In Canada, they spell it "Icewine," taken from the German, "EisWein."
"Ten years ago, you just looked across the border at Niagara-on-the-Lake and it's thriving and there's no difference there," except more government incentives, Connelly said. "On this side, it was time. ... We knew we could do it and we have the same climate."
Peter Gamble is a winery consultant in Niagara-on-the-Lake currently working on projects in Michigan, Nova Scotia, British Columbia and Argentina. "There's good reason to believe that Niagara County would have an excellent shot of producing quality ice wine," he said.

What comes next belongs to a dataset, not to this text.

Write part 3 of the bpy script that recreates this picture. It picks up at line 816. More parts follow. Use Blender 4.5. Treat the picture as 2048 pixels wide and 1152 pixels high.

Ice wine has barely made a blip on the New York State wine map, and is grown by fewer than a dozen wineries, all of them in Western New York or the Finger Lakes, where the climate is best. During an average year, 200 million bottles of wine are produced across the state, said Jim Trezise, president the New York Wine & Grape Foundation in Canandaigua. "Ice wine is really a drop in the bottle," and accounts for 50,000 bottles, "maybe," he said.
About half the 85 wineries that make up the Wine Council of Ontario sell wine. Although it also accounts for a small percentage of overall volume, it makes up 40 percent of all wine exports from the province, said Duncan Gibson, the council’s finance director. Asia and the U.S. are the strongest export markets.
It also has the power to draw visitors, particularly off-season, as evidenced by the continuing success of the Niagara Icewine Festival. Its latest installment is this month in southern Ontario.
“If I get phone call from out of state or tourist coming to visit the falls,” Connelly said, “the most likely question I'm going to get after, ‘How do I get to you?’ is, ‘Do you have an ice wine?’ It's a big draw. It's not our biggest seller, but it's part of our business plan.”
It might cost more, but considering what goes into making it, many wine-lovers think it’s well worth it.
“Ice wine is our celebration wine,” said Connelly, whose family has grown grapes in Niagara County for three generations. “For us, we’re celebrating this region, this wine and this family.”